Los ríos, hastiados de tanto repartirnos el agua a los humanos, el agua que no nos merecemos, se echan en sus lechos, deprimidos, estiados, aceptando la muerte como la solución menos sucia.
Los montes se dejan achicharrar por el sol inclemente, aguantan la murga de las chicharras, añoran a las nubes protectoras, sufren el agostamiento de su hierba, los rasguños y la zapa continua de las alimañas de secarral.
Las criaturas humanas se amontonan en las playas, especialmente en las del Mediterráneo, se agolpan en los chiringuitos para devorar sardinas, que les dejan para toda la tarde un aliento gatuno, se queman hasta el carné, se pulen hasta la extraordinaria del año 2023, y anhelan la vuelta a la vida sencilla y rutinaria que les traerá Septiembre: el bar de la esquina, el partido del domingo, el puteo del lunes…
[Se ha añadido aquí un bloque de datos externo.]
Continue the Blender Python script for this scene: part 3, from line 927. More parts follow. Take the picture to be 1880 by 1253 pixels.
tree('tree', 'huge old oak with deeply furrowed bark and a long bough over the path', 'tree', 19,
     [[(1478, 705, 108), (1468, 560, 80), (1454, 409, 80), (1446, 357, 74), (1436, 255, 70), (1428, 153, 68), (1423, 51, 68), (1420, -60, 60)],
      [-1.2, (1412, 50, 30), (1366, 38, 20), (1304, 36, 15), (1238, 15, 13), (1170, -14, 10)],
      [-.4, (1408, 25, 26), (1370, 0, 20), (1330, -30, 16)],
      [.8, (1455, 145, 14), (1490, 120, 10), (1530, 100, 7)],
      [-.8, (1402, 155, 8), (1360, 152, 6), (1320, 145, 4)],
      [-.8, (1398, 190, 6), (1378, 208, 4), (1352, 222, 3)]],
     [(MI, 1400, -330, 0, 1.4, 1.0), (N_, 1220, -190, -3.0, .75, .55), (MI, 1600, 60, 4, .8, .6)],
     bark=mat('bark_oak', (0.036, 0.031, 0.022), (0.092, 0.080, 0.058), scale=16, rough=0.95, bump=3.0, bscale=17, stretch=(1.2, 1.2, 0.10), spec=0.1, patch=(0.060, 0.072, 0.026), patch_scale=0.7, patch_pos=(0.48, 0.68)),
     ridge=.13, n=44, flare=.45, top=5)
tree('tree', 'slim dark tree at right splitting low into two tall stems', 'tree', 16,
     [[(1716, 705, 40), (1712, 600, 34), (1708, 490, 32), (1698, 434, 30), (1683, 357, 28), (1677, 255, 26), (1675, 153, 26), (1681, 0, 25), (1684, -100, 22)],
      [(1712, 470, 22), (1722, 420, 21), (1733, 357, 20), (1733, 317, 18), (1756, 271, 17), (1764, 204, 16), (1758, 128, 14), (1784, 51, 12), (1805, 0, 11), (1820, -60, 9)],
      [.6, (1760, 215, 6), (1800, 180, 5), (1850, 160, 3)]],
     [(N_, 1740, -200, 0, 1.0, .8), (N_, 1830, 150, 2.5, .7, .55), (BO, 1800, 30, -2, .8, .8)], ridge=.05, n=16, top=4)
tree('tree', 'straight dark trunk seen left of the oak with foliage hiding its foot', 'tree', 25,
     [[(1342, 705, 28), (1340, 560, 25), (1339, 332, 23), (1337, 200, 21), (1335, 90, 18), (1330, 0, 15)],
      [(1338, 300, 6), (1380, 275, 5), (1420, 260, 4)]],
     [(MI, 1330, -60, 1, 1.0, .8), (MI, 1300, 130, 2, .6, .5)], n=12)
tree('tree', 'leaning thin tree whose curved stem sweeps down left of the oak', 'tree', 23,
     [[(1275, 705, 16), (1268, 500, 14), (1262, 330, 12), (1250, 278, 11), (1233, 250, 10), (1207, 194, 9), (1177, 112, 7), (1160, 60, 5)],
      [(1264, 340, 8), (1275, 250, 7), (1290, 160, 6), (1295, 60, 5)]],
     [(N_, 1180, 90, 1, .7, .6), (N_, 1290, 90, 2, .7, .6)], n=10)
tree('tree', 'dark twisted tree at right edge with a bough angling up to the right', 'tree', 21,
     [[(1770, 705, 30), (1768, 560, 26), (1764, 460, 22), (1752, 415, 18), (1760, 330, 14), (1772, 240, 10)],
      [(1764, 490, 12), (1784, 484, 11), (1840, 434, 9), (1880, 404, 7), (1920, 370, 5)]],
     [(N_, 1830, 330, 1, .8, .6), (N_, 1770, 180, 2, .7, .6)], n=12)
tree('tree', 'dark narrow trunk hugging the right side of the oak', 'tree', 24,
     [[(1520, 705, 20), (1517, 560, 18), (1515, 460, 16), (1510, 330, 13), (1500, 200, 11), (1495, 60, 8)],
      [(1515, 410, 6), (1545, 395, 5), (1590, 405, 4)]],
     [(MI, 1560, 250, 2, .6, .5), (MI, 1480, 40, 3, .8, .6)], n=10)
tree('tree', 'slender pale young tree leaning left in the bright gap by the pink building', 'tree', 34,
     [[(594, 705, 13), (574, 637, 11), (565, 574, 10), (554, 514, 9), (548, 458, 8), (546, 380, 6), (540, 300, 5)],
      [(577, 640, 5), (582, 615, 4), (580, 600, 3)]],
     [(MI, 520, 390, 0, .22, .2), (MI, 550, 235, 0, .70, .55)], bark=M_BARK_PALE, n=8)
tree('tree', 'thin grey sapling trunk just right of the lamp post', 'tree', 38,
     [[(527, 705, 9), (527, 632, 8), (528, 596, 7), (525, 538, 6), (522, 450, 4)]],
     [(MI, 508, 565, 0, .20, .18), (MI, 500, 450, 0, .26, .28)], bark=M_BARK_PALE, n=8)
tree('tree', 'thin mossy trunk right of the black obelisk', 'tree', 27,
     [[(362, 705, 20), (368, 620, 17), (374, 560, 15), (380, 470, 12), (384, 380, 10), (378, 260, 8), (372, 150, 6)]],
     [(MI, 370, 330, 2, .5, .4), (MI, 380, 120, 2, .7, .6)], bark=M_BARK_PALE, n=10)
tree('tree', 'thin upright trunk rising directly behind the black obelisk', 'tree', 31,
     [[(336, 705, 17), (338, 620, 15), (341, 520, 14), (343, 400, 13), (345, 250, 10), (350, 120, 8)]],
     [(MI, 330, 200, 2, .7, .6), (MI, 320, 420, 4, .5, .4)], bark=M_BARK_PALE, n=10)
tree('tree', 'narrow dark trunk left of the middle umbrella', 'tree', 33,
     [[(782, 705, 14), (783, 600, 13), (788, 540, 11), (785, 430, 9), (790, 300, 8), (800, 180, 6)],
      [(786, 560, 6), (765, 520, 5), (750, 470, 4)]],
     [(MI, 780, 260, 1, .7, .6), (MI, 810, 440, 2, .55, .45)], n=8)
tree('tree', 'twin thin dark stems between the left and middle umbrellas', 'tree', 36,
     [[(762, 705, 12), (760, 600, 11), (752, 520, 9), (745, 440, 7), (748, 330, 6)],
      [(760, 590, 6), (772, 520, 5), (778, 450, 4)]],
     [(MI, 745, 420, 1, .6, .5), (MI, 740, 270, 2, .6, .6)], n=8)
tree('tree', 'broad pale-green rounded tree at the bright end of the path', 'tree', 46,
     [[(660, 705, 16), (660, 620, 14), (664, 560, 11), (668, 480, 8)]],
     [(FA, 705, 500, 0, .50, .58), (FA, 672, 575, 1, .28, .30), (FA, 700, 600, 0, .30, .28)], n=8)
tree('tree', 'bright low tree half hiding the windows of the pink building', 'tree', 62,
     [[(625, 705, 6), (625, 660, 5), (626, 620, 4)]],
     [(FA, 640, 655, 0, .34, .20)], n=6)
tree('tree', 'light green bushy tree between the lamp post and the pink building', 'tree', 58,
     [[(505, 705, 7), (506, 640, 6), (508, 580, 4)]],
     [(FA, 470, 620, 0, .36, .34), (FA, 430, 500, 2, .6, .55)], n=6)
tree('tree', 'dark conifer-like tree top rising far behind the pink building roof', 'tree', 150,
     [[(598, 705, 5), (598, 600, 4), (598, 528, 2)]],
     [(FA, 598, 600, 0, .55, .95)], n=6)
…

El autor de Certe patet se va a su pueblo en plan rebañaorzas: comida en casa de la suegra, merienda en casa del hermano, invitación en el bar que siempre paga algún amigo… Y como todos ellos, para mediados de mes, estarán hasta las narices de ser el panoli (el pan con aceite) de tan parásito pariente, de tan incompetente compadre, en la segunda quincena del dichoso agosto el autor de Certe patet no tendrá más remedio que volver a sus cuarteles de invierno, a pasear y leer, sin ser económicamente gravoso para nadie, a escribir cuatro chorradas para ir matando el tiempo, o a quien se asoma a leerlas. De modo que, sufrido visitante de Certe patet, nos vemos cuando pasen dos semanas (aproximadamente). Pásalas bien.